Swan Lake, the ballet, has a plot as superficial or deep as you want it to be, like many works of classical ballet and opera. Princess Odette is cursed by an evil sorcerer and turned into the White Swan; she can be freed from this curse by true love, on cue arrives Prince Siegfried. Several distractions later, as the prince is about to declare his love and free Odette from the curse, he is seduced by an impostor, the sorcerer’s daughter, Odile: the Black Swan. The White Swan appears, but it’s now too late; cursed forever to remain a swan, she drowns herself. The prince, deceived and despairing, joins her.

The film eschews the ballet’s character names, preferring the colours that fill its visual palette (along with blood-red). This makes sense, as the new production requires Nina to play the role of both White and Black Swans.

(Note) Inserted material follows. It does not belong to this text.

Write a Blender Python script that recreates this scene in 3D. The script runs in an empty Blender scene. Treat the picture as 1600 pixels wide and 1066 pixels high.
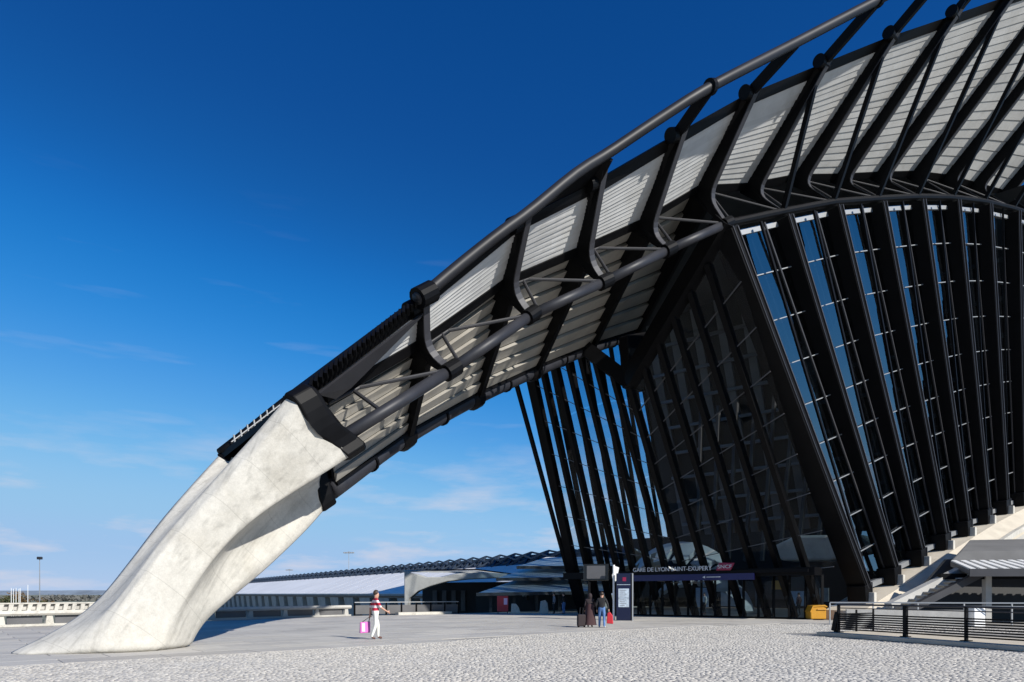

This frigid, pure, virginal, “sweet girl” does the White Swan justice. Thomas thinks she is technically perfect (a concept illustrated in this clip by the Bolshoi); but Nina needs more sensuality and seduction to play the Black Swan. “Homework assignment: touch yourself” Thomas advises, and the groping, in this light, could be seen as pedagogical.

The Black Swan is not merely passionate, she is Evil; less seductress than succubus. As we realize this, the plot of the film seems to merge with Swan Lake itself, turning brilliantly insane. In what one might call involuntary method acting on steroids, Nina sees the spirit of the Black Swan all around her, in the form of Beth, her own mother, and Lily. Played by Mila Kunis, Lily is Nina’s alternate, a sensual, seductive (and to Nina’s eyes, Evil) ballerina visiting from San Francisco. Nina’s visions, which we are invited to share and find bewitching, irresistible, seep through the film in drops of blood and black feather barbs, as she tries or is compelled by some unknown force (”the only person standing in your way is you”, says Thomas) to live out her dream role. By the third act of the ballet’s opening night, Nina emerges as the Black Swan in a thrilling performance to a roaring audience: her transformation is complete.

She has become a true dancer; she is able to morph into the White Swan for the final act without much difficulty. But the ballet and the film come to a close in a shattering climax that the viewer knows, by now, is inevitable. It is the only ending that can render this performance of life and art, in Nina’s words, “perfect”.